» **Request**: Repeat each line exactly as it is written.

##########

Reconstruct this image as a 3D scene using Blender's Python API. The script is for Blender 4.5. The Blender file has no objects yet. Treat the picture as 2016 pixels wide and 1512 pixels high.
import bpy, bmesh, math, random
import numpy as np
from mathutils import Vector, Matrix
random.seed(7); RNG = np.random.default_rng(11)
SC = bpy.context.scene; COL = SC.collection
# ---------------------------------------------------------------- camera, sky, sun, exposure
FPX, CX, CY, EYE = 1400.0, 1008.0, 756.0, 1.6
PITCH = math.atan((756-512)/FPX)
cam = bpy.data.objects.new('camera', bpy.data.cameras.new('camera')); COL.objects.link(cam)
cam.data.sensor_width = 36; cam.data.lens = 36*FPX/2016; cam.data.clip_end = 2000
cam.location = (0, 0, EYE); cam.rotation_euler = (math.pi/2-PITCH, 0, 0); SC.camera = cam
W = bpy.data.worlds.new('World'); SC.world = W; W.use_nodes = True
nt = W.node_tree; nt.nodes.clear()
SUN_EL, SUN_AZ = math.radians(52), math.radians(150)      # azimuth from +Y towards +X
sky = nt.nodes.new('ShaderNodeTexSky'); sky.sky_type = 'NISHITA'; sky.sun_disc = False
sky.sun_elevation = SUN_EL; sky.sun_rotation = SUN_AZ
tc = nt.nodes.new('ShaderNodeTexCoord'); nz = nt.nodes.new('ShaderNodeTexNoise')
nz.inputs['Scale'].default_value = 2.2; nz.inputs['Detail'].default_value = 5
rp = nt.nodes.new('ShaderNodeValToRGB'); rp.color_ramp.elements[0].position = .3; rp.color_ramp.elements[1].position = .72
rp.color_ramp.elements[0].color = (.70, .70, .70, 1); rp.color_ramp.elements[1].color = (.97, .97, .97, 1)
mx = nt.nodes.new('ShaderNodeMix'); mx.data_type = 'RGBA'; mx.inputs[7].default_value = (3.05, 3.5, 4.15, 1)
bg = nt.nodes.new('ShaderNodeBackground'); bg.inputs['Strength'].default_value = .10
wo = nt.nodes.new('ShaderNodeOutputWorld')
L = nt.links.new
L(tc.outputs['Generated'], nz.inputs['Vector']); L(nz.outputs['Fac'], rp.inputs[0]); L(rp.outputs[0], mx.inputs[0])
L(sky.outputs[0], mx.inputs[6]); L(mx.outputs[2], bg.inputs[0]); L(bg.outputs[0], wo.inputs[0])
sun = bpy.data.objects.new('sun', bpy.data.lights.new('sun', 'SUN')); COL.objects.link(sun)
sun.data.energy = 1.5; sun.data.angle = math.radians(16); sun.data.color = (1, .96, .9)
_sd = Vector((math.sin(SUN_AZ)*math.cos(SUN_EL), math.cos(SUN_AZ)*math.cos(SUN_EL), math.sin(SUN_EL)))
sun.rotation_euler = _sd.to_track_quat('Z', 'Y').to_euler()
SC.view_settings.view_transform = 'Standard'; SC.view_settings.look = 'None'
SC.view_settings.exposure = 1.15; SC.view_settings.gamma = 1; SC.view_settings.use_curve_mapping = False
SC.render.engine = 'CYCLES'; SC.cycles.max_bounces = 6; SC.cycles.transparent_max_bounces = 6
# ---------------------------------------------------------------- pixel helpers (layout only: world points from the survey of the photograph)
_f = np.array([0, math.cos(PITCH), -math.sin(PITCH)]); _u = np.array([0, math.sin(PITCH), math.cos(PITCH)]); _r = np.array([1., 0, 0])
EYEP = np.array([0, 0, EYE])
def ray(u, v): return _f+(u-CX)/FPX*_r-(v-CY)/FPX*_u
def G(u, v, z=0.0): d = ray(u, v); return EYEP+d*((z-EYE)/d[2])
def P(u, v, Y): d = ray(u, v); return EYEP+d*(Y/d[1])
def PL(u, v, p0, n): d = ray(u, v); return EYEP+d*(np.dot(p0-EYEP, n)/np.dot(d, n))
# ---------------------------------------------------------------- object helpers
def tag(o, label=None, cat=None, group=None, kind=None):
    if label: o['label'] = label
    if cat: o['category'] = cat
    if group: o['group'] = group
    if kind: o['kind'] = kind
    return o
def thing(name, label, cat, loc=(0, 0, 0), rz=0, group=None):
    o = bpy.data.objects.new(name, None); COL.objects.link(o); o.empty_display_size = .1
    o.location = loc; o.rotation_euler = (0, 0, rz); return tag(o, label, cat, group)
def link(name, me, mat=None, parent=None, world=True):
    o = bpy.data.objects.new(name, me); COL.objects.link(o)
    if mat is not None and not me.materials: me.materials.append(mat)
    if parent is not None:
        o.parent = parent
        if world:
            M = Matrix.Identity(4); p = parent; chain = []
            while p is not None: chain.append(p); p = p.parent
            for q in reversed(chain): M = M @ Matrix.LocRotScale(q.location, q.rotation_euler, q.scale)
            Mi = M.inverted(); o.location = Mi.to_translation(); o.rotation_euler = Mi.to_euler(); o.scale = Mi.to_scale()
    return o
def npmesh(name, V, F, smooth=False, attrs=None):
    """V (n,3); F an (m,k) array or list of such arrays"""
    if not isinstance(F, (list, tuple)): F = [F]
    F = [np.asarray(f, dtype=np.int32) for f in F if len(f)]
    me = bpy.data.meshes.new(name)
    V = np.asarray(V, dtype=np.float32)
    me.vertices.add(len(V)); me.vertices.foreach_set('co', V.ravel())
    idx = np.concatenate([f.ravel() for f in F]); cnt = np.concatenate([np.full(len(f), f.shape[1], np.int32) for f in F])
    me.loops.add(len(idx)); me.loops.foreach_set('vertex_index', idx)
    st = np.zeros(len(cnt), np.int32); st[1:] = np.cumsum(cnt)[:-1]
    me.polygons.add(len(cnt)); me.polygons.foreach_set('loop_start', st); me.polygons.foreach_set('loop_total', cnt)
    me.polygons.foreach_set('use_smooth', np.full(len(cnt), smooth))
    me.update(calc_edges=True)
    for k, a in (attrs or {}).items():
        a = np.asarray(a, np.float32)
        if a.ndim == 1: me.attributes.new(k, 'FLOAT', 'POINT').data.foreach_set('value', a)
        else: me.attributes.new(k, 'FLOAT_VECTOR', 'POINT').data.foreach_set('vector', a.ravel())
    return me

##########

» **Answer for the task**:
Reconstruct this image as a 3D scene using Blender's Python API. The script is for Blender 4.5. The Blender file has no objects yet. Treat the picture as 2016 pixels wide and 1512 pixels high.
import bpy, bmesh, math, random
import numpy as np
from mathutils import Vector, Matrix
random.seed(7); RNG = np.random.default_rng(11)
SC = bpy.context.scene; COL = SC.collection
# ---------------------------------------------------------------- camera, sky, sun, exposure
FPX, CX, CY, EYE = 1400.0, 1008.0, 756.0, 1.6
PITCH = math.atan((756-512)/FPX)
cam = bpy.data.objects.new('camera', bpy.data.cameras.new('camera')); COL.objects.link(cam)
cam.data.sensor_width = 36; cam.data.lens = 36*FPX/2016; cam.data.clip_end = 2000
cam.location = (0, 0, EYE); cam.rotation_euler = (math.pi/2-PITCH, 0, 0); SC.camera = cam
W = bpy.data.worlds.new('World'); SC.world = W; W.use_nodes = True
nt = W.node_tree; nt.nodes.clear()
SUN_EL, SUN_AZ = math.radians(52), math.radians(150)      # azimuth from +Y towards +X
sky = nt.nodes.new('ShaderNodeTexSky'); sky.sky_type = 'NISHITA'; sky.sun_disc = False
sky.sun_elevation = SUN_EL; sky.sun_rotation = SUN_AZ
tc = nt.nodes.new('ShaderNodeTexCoord'); nz = nt.nodes.new('ShaderNodeTexNoise')
nz.inputs['Scale'].default_value = 2.2; nz.inputs['Detail'].default_value = 5
rp = nt.nodes.new('ShaderNodeValToRGB'); rp.color_ramp.elements[0].position = .3; rp.color_ramp.elements[1].position = .72
rp.color_ramp.elements[0].color = (.70, .70, .70, 1); rp.color_ramp.elements[1].color = (.97, .97, .97, 1)
mx = nt.nodes.new('ShaderNodeMix'); mx.data_type = 'RGBA'; mx.inputs[7].default_value = (3.05, 3.5, 4.15, 1)
bg = nt.nodes.new('ShaderNodeBackground'); bg.inputs['Strength'].default_value = .10
wo = nt.nodes.new('ShaderNodeOutputWorld')
L = nt.links.new
L(tc.outputs['Generated'], nz.inputs['Vector']); L(nz.outputs['Fac'], rp.inputs[0]); L(rp.outputs[0], mx.inputs[0])
L(sky.outputs[0], mx.inputs[6]); L(mx.outputs[2], bg.inputs[0]); L(bg.outputs[0], wo.inputs[0])
sun = bpy.data.objects.new('sun', bpy.data.lights.new('sun', 'SUN')); COL.objects.link(sun)
sun.data.energy = 1.5; sun.data.angle = math.radians(16); sun.data.color = (1, .96, .9)
_sd = Vector((math.sin(SUN_AZ)*math.cos(SUN_EL), math.cos(SUN_AZ)*math.cos(SUN_EL), math.sin(SUN_EL)))
sun.rotation_euler = _sd.to_track_quat('Z', 'Y').to_euler()
SC.view_settings.view_transform = 'Standard'; SC.view_settings.look = 'None'
SC.view_settings.exposure = 1.15; SC.view_settings.gamma = 1; SC.view_settings.use_curve_mapping = False
SC.render.engine = 'CYCLES'; SC.cycles.max_bounces = 6; SC.cycles.transparent_max_bounces = 6
# ---------------------------------------------------------------- pixel helpers (layout only: world points from the survey of the photograph)
_f = np.array([0, math.cos(PITCH), -math.sin(PITCH)]); _u = np.array([0, math.sin(PITCH), math.cos(PITCH)]); _r = np.array([1., 0, 0])
EYEP = np.array([0, 0, EYE])
def ray(u, v): return _f+(u-CX)/FPX*_r-(v-CY)/FPX*_u
def G(u, v, z=0.0): d = ray(u, v); return EYEP+d*((z-EYE)/d[2])
def P(u, v, Y): d = ray(u, v); return EYEP+d*(Y/d[1])
def PL(u, v, p0, n): d = ray(u, v); return EYEP+d*(np.dot(p0-EYEP, n)/np.dot(d, n))
# ---------------------------------------------------------------- object helpers
def tag(o, label=None, cat=None, group=None, kind=None):
    if label: o['label'] = label
    if cat: o['category'] = cat
    if group: o['group'] = group
    if kind: o['kind'] = kind
    return o
def thing(name, label, cat, loc=(0, 0, 0), rz=0, group=None):
    o = bpy.data.objects.new(name, None); COL.objects.link(o); o.empty_display_size = .1
    o.location = loc; o.rotation_euler = (0, 0, rz); return tag(o, label, cat, group)
def link(name, me, mat=None, parent=None, world=True):
    o = bpy.data.objects.new(name, me); COL.objects.link(o)
    if mat is not None and not me.materials: me.materials.append(mat)
    if parent is not None:
        o.parent = parent
        if world:
            M = Matrix.Identity(4); p = parent; chain = []
            while p is not None: chain.append(p); p = p.parent
            for q in reversed(chain): M = M @ Matrix.LocRotScale(q.location, q.rotation_euler, q.scale)
            Mi = M.inverted(); o.location = Mi.to_translation(); o.rotation_euler = Mi.to_euler(); o.scale = Mi.to_scale()
    return o
def npmesh(name, V, F, smooth=False, attrs=None):
    """V (n,3); F an (m,k) array or list of such arrays"""
    if not isinstance(F, (list, tuple)): F = [F]
    F = [np.asarray(f, dtype=np.int32) for f in F if len(f)]
    me = bpy.data.meshes.new(name)
    V = np.asarray(V, dtype=np.float32)
    me.vertices.add(len(V)); me.vertices.foreach_set('co', V.ravel())
    idx = np.concatenate([f.ravel() for f in F]); cnt = np.concatenate([np.full(len(f), f.shape[1], np.int32) for f in F])
    me.loops.add(len(idx)); me.loops.foreach_set('vertex_index', idx)
    st = np.zeros(len(cnt), np.int32); st[1:] = np.cumsum(cnt)[:-1]
    me.polygons.add(len(cnt)); me.polygons.foreach_set('loop_start', st); me.polygons.foreach_set('loop_total', cnt)
    me.polygons.foreach_set('use_smooth', np.full(len(cnt), smooth))
    me.update(calc_edges=True)
    for k, a in (attrs or {}).items():
        a = np.asarray(a, np.float32)
        if a.ndim == 1: me.attributes.new(k, 'FLOAT', 'POINT').data.foreach_set('value', a)
        else: me.attributes.new(k, 'FLOAT_VECTOR', 'POINT').data.foreach_set('vector', a.ravel())
    return me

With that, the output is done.